PLASTIC FANTASTIC
In 1957, Don Featherstone created an iconic pair of plastic pink flamingoes – today, more than 20 million exist around the world
“Place in garden, lawn, to beautify landscape.” – so read the instructions for pink plastic flamingoes when they were first sold in the Sears Catalogue, for just $2.76 a pair, in 1957.
That year, Don Featherstone was a young artist who had taken his first job at a manufacturer of plastic lawn ornaments in his home state of Massachusetts. For his second assignment, he created a pair of plastic pink flamingoes, based on images from National Geographic magazine – one feeding, one standing, just under three feet high –the exact same pair we still know today.
Since its explosion in popularity in the 1960s, the plastic pink flamingo has become a firm fixture of suburban lawns and popular culture, a perennial waypoint for keen travellers and appreciators of 20th-century Americana. Estimates vary, though it seems agreed that upwards of 20 million Featherstone flamingoes exist in the wild, with books, art exhibitions and fans stretching from coast to coast and beyond.
AN AMERICAN ICON
Featherstone, who passed away earlier this year at the age of 79, was described by The New York Times as no less than “indelibly altering the landscape of mid-century America.”
Years ago, at the former building of that same newspaper of record, it is said someone had stuck a pink flamingo in the office window just above its main entrance. It was a witty juxtaposition – this populist, trashy icon cheekily roosting, as it were, in the Gray Lady’s front yard, rather delightfully puncturing that venerable institution’s high-minded veneer.
Stories like this encapsulate how this humble lawn ornament changed the entire aesthetic trajectory of midcentury America. Pop-culture commentator Robert Thompson once said there are “two pillars of cheesy campiness in the American pantheon. One is the velvet Elvis. The other is the pink flamingo."
“There are two pillars of cheesy campiness in the American pantheon. One is the velvet Elvis. The other is the pink flamingo."
Its cultural apotheosis is of course the iconoclastic director (and man William Burroughs called the “Pope of trash”) John Waters’s notorious 1972 film, Pink Flamingos. This masterpiece of transgressive cinema starred Divine – Baltimore drag queen and “filthiest person alive” – as Babs Johnson, a criminal on the run with a penchant for outrageously obscene acts. It is no accident that outside her pink trailer home in the film sits a resplendent pair of those eponymous plastic birds.
MATTERS OF TASTE
Featherstone was once asked why he thought his design had become so iconic: “We sold people tropical elegance in a box for less than $10. Before that, only the wealthy could afford to have bad taste,” he told the Chicago Tribune in 2007, his dry humour signaling an awareness of the postmodern irony with which his plastic creation was later universally embraced.

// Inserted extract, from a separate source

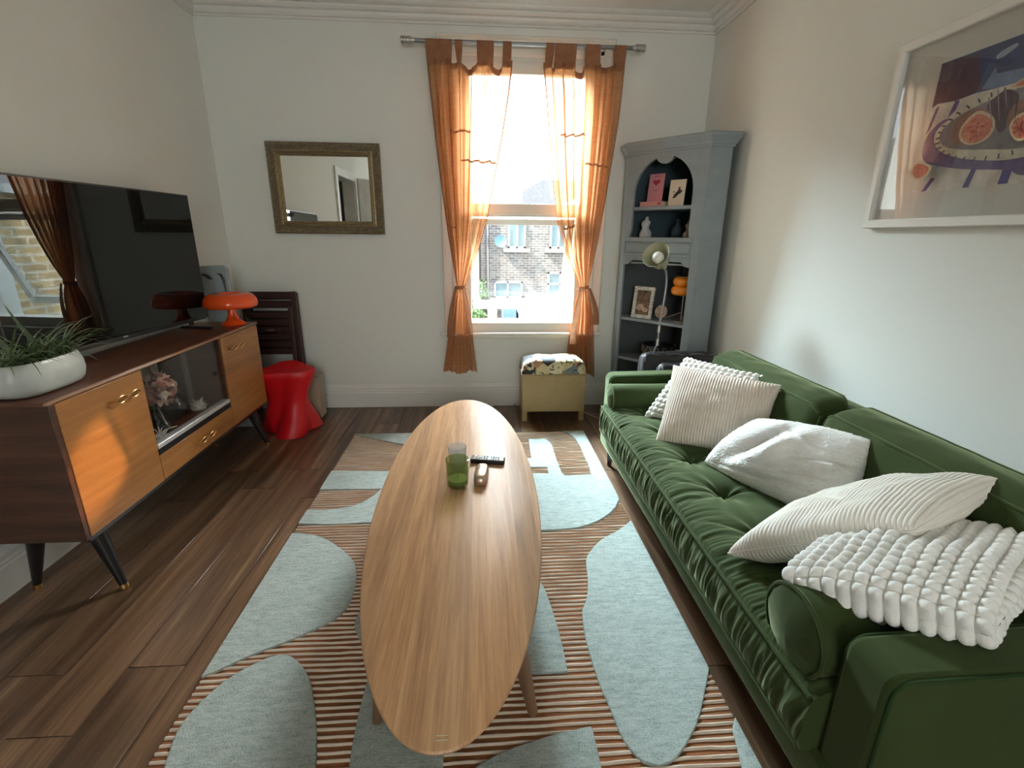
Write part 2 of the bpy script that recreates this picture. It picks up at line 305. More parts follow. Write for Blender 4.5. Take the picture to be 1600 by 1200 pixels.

Featherstone took a unique approach to aesthetics in general – no bastion of stripped-back minimalism, the artist had 57 pink flamingos prominently installed in his back yard, a reference to the year of its creation. He and his wife Nancy also dressed in matching brightly coloured outfits every single day for over 35 years, even coordinating looks when they were not together.
FLYING INTO THE FUTURE
These scarlet-pink avians even seem to have an inbuilt awareness of their own fabulous aesthetic – drawn to gather in the vast white expanses of salt lakes, all the better to show themselves off when they congregate in enormous colonies of a million or more.
And it seems certain their plastic cousins will fly (or stand) on into the future, despite their creator’s recent passing. In November 2006, Union Products closed its doors, and production of this American icon ceased. But in 2010, another Massachusetts company, Cado Products, purchased both the rights and the original molds for the Pink Flamingos, and continues to manufacture them today.
The flamingo has flown a long way from those brash suburban lawns of the 60s and 70s. Today, it’s a symbol of joie de vivre, the ability to not take oneself too seriously, and a somewhat exhibitionistic nature – a willingness to show your true colours (pink) and strut on the wild side. So, embrace the spirit of the season, throw those wings wide and let your flamingo spirit fly!
- 1. The word "flamingo" comes from the Spanish and Latin word "flamenco," which means fire, a reference to the bright colour of its feathers.
- 2. The pink, orange or red color of a flamingo's feathers is caused by pigments in their food – shrimp, plankton and crustaceans. Zoo flamingos turn white if their diet is not supplemented with live shrimp!
- 3. A flock of flamingos can cover a huge distance of 300 miles in a single night.
- 4. Flamingos rest on one leg to conserve energy and body temperature.
- 5. A flock of flamingos is known as a flamboyance!